Beautifully done (regarding the musicians and their parents.)
We began homeschooling my 12 year old daughter this year, and it has really opened my eyes.
I have a sharp sense of hearing, but my father has perfect pitch as well. It serves him well as a piano tuner, but mucks up his daily life when he hears something out of whack. I hear the thrum of electricity. I can't tune it out. Even with the earphones on it penetrates and drives me a bit mad sometimes. I can't play my piano right now, since the upper registers are so out of tune.
It's like shattering glass to my ears and just as painful.
You might do with the boy what my father did with himself: Find some way to teach him how to tune pianos. We had old junkers laying about our house and my father makes a damn good living tuning. I just wish he lived 2000 miles closer.
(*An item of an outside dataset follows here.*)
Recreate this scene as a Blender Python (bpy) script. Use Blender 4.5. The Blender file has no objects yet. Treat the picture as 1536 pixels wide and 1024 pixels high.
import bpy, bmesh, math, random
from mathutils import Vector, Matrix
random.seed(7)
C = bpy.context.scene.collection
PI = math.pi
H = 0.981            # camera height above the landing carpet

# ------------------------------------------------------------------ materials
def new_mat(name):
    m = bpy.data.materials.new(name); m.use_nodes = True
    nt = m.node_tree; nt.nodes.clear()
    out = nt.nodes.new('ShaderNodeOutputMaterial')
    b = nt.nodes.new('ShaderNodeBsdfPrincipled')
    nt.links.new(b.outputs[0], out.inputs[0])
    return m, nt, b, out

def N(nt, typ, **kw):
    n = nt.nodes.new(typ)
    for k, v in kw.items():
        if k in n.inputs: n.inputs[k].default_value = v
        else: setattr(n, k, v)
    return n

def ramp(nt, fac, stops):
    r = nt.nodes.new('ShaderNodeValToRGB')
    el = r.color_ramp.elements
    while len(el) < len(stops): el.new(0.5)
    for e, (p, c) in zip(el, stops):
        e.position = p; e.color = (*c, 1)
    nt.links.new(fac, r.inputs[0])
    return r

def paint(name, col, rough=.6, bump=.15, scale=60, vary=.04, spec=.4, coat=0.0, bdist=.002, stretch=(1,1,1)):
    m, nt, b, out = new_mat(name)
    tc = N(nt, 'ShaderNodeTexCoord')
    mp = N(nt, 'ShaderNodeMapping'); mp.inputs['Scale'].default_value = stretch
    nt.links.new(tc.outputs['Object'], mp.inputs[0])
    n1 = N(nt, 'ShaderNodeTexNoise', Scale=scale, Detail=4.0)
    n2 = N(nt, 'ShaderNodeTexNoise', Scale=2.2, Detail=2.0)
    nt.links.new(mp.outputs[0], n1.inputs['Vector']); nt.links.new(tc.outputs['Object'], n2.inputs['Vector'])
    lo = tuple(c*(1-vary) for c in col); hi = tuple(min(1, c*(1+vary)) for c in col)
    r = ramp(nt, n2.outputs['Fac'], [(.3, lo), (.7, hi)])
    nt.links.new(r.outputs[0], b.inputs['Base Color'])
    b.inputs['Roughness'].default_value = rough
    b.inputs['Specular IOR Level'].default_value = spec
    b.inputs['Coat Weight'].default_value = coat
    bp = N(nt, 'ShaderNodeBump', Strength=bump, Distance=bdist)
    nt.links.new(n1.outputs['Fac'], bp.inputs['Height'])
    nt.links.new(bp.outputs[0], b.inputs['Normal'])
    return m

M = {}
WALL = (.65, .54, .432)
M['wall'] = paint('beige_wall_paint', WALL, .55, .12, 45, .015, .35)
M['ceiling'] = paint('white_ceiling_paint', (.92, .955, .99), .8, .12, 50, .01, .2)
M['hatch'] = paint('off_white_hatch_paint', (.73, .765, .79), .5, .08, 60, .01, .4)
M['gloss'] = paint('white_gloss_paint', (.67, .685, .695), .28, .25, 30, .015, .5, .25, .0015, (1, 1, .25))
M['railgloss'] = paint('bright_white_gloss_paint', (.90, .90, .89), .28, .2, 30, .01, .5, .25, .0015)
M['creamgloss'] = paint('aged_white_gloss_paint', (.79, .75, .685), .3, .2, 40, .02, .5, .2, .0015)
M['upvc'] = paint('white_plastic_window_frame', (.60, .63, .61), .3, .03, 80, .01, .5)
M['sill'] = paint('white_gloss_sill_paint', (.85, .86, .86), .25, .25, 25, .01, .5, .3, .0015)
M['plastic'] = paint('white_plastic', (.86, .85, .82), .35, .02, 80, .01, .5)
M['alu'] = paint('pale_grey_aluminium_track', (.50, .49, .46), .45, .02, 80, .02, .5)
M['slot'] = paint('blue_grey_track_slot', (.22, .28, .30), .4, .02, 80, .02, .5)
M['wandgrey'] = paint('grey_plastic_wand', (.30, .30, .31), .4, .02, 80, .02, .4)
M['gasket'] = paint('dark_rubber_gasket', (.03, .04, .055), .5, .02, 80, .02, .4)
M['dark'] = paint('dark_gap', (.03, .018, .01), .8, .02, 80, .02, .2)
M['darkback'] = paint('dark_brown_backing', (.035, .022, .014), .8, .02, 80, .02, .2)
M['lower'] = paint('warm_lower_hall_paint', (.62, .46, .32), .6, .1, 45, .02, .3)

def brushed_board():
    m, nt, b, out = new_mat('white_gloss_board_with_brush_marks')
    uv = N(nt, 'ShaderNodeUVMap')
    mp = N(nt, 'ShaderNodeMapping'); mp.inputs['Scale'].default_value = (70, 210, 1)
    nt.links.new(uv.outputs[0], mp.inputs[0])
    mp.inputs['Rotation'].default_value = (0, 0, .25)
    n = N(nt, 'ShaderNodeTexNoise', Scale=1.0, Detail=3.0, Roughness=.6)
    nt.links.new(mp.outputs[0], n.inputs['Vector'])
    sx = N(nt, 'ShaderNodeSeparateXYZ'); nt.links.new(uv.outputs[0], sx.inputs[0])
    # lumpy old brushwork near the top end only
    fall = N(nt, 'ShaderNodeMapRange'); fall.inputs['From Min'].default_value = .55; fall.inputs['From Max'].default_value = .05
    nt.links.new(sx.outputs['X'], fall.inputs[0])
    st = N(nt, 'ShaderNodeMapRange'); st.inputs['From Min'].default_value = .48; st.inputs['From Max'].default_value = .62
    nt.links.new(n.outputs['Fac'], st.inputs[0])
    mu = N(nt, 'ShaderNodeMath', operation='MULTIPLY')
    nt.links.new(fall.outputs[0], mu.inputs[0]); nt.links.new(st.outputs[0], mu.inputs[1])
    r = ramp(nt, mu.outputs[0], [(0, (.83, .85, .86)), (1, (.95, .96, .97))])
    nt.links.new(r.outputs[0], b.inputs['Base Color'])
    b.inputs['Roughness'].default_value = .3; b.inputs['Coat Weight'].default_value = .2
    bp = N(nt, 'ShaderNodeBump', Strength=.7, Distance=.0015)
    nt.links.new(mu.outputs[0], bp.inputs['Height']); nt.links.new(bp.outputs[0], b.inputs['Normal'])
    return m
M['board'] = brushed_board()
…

So… does he have kinesthesia too? Sometimes the two go together.
Hi Banshee- Hmm. There's a video of my sons playing at a street festival in Skowhegan, Maine. My little son is a very good drummer. It was only the second time he's played in public. He played the song in the video faultlessly, but we noticed afterward that he hardly paid any attention to his brother or the audience. He was watching the light show that was being projected on him the whole time.